Pat Barker (originally Patricia Drake) was born to her unmarried mother, Moyra, in 1943 and grew up in her grandmother and step-grandfather’s house. When Barker was seven years old, her mother married and left the household, where Barker remained. During Barker’s childhood, her grandparents’ small business failed, and the household fell into extreme poverty. Barker went on to attend the London School of Economics and received a history degree in 1965. In 1979, she married a professor of zoology named David Barker (to whom she remained married until his death in 2009). In 1982, she published her first novel,
Union Street, about working-class English women, with the feminist publisher Virago Press. Her most famous novels may be the Regeneration
trilogy—
Regeneration (1991),
The Eye in the Door (1993), and
The Ghost Road (1995)—which examines the historical trauma of World War I.
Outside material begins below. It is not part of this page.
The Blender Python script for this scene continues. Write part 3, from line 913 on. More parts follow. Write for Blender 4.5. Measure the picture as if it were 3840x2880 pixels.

The Ghost Road won the prestigious Booker Prize in 1995. Over the course of her career, Barker has written more than a dozen novels, many of them historical fiction. In 2018, when she was in her seventies, she published
The Silence of the Girls, a rewriting of the ancient Greek epic poem
The Iliad from the perspective of the enslaved captive Briseis. The novel was shortlisted for the 2019 Women’s Prize for Fiction. Her sequel to
The Silence of the Girls,
The Women of Troy, was published in 2021.